======== DATASET CONTENT

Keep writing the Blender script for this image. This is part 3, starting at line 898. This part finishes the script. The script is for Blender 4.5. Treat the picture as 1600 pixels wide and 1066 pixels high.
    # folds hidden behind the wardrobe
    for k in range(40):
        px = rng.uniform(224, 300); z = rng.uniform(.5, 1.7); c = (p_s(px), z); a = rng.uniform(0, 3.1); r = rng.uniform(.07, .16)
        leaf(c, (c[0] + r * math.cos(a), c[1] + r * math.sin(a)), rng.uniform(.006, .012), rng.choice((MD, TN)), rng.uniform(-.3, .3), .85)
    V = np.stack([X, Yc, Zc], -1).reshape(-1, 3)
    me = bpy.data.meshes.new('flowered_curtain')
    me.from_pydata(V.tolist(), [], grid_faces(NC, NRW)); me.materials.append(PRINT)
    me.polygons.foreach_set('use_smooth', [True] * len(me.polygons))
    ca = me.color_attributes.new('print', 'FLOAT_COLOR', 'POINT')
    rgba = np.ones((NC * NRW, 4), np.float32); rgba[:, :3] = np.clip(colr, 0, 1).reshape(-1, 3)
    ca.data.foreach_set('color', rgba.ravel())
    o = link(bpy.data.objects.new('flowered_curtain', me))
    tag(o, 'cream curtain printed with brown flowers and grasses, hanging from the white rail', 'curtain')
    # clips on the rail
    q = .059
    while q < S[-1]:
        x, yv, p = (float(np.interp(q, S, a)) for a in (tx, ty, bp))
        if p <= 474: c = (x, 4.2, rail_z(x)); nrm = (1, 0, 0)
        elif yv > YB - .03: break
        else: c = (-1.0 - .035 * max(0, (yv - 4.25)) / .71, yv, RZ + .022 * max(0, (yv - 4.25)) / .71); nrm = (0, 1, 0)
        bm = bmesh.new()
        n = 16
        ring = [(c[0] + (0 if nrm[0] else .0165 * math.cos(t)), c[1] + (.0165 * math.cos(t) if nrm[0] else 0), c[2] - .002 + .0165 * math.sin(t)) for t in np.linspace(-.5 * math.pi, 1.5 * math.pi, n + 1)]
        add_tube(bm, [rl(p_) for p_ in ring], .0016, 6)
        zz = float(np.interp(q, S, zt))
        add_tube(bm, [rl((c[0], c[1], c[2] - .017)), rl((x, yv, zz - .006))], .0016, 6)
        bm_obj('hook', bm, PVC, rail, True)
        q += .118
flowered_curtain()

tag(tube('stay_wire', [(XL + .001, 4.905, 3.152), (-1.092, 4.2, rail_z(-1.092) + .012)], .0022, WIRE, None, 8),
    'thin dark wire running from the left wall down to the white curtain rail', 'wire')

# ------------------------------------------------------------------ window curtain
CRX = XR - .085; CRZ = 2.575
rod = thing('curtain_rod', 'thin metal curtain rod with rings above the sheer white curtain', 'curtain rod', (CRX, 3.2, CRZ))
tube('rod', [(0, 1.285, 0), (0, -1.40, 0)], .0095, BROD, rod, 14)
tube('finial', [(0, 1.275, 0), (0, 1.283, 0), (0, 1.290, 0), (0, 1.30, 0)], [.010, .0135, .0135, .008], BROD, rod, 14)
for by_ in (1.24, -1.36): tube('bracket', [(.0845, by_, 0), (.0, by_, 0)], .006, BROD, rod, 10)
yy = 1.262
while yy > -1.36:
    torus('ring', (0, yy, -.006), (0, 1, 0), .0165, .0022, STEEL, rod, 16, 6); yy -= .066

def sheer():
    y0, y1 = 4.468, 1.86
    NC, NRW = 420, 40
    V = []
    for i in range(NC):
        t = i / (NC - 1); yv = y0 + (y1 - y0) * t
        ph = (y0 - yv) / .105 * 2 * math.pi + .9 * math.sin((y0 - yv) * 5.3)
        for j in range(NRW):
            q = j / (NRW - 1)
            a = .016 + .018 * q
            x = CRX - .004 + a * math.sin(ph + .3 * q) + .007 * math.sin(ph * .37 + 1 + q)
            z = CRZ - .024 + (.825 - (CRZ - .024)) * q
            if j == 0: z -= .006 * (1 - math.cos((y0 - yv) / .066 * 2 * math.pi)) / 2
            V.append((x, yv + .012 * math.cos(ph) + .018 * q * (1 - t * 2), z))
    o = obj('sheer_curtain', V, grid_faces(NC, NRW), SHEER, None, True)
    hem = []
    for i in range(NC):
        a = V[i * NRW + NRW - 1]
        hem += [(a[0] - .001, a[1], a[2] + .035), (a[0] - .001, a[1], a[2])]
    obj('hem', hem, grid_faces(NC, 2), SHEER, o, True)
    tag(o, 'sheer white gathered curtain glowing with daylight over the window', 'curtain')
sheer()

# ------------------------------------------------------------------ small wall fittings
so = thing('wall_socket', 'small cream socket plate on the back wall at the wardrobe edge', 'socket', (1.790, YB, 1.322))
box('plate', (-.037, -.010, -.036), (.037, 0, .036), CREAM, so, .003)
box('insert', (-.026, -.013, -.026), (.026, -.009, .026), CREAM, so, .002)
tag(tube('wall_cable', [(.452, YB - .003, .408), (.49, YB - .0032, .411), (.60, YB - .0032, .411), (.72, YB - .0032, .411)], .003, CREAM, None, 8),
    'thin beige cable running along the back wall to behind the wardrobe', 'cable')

================

* **WHAT YOU NEED TO DO**: Retype all the material above precisely, with no line left out.

* **OUTPUT FOR THIS EXERCISE**:
Keep writing the Blender script for this image. This is part 3, starting at line 898. This part finishes the script. The script is for Blender 4.5. Treat the picture as 1600 pixels wide and 1066 pixels high.
    # folds hidden behind the wardrobe
    for k in range(40):
        px = rng.uniform(224, 300); z = rng.uniform(.5, 1.7); c = (p_s(px), z); a = rng.uniform(0, 3.1); r = rng.uniform(.07, .16)
        leaf(c, (c[0] + r * math.cos(a), c[1] + r * math.sin(a)), rng.uniform(.006, .012), rng.choice((MD, TN)), rng.uniform(-.3, .3), .85)
    V = np.stack([X, Yc, Zc], -1).reshape(-1, 3)
    me = bpy.data.meshes.new('flowered_curtain')
    me.from_pydata(V.tolist(), [], grid_faces(NC, NRW)); me.materials.append(PRINT)
    me.polygons.foreach_set('use_smooth', [True] * len(me.polygons))
    ca = me.color_attributes.new('print', 'FLOAT_COLOR', 'POINT')
    rgba = np.ones((NC * NRW, 4), np.float32); rgba[:, :3] = np.clip(colr, 0, 1).reshape(-1, 3)
    ca.data.foreach_set('color', rgba.ravel())
    o = link(bpy.data.objects.new('flowered_curtain', me))
    tag(o, 'cream curtain printed with brown flowers and grasses, hanging from the white rail', 'curtain')
    # clips on the rail
    q = .059
    while q < S[-1]:
        x, yv, p = (float(np.interp(q, S, a)) for a in (tx, ty, bp))
        if p <= 474: c = (x, 4.2, rail_z(x)); nrm = (1, 0, 0)
        elif yv > YB - .03: break
        else: c = (-1.0 - .035 * max(0, (yv - 4.25)) / .71, yv, RZ + .022 * max(0, (yv - 4.25)) / .71); nrm = (0, 1, 0)
        bm = bmesh.new()
        n = 16
        ring = [(c[0] + (0 if nrm[0] else .0165 * math.cos(t)), c[1] + (.0165 * math.cos(t) if nrm[0] else 0), c[2] - .002 + .0165 * math.sin(t)) for t in np.linspace(-.5 * math.pi, 1.5 * math.pi, n + 1)]
        add_tube(bm, [rl(p_) for p_ in ring], .0016, 6)
        zz = float(np.interp(q, S, zt))
        add_tube(bm, [rl((c[0], c[1], c[2] - .017)), rl((x, yv, zz - .006))], .0016, 6)
        bm_obj('hook', bm, PVC, rail, True)
        q += .118
flowered_curtain()

tag(tube('stay_wire', [(XL + .001, 4.905, 3.152), (-1.092, 4.2, rail_z(-1.092) + .012)], .0022, WIRE, None, 8),
    'thin dark wire running from the left wall down to the white curtain rail', 'wire')

# ------------------------------------------------------------------ window curtain
CRX = XR - .085; CRZ = 2.575
rod = thing('curtain_rod', 'thin metal curtain rod with rings above the sheer white curtain', 'curtain rod', (CRX, 3.2, CRZ))
tube('rod', [(0, 1.285, 0), (0, -1.40, 0)], .0095, BROD, rod, 14)
tube('finial', [(0, 1.275, 0), (0, 1.283, 0), (0, 1.290, 0), (0, 1.30, 0)], [.010, .0135, .0135, .008], BROD, rod, 14)
for by_ in (1.24, -1.36): tube('bracket', [(.0845, by_, 0), (.0, by_, 0)], .006, BROD, rod, 10)
yy = 1.262
while yy > -1.36:
    torus('ring', (0, yy, -.006), (0, 1, 0), .0165, .0022, STEEL, rod, 16, 6); yy -= .066

def sheer():
    y0, y1 = 4.468, 1.86
    NC, NRW = 420, 40
    V = []
    for i in range(NC):
        t = i / (NC - 1); yv = y0 + (y1 - y0) * t
        ph = (y0 - yv) / .105 * 2 * math.pi + .9 * math.sin((y0 - yv) * 5.3)
        for j in range(NRW):
            q = j / (NRW - 1)
            a = .016 + .018 * q
            x = CRX - .004 + a * math.sin(ph + .3 * q) + .007 * math.sin(ph * .37 + 1 + q)
            z = CRZ - .024 + (.825 - (CRZ - .024)) * q
            if j == 0: z -= .006 * (1 - math.cos((y0 - yv) / .066 * 2 * math.pi)) / 2
            V.append((x, yv + .012 * math.cos(ph) + .018 * q * (1 - t * 2), z))
    o = obj('sheer_curtain', V, grid_faces(NC, NRW), SHEER, None, True)
    hem = []
    for i in range(NC):
        a = V[i * NRW + NRW - 1]
        hem += [(a[0] - .001, a[1], a[2] + .035), (a[0] - .001, a[1], a[2])]
    obj('hem', hem, grid_faces(NC, 2), SHEER, o, True)
    tag(o, 'sheer white gathered curtain glowing with daylight over the window', 'curtain')
sheer()

# ------------------------------------------------------------------ small wall fittings
so = thing('wall_socket', 'small cream socket plate on the back wall at the wardrobe edge', 'socket', (1.790, YB, 1.322))
box('plate', (-.037, -.010, -.036), (.037, 0, .036), CREAM, so, .003)
box('insert', (-.026, -.013, -.026), (.026, -.009, .026), CREAM, so, .002)
tag(tube('wall_cable', [(.452, YB - .003, .408), (.49, YB - .0032, .411), (.60, YB - .0032, .411), (.72, YB - .0032, .411)], .003, CREAM, None, 8),
    'thin beige cable running along the back wall to behind the wardrobe', 'cable')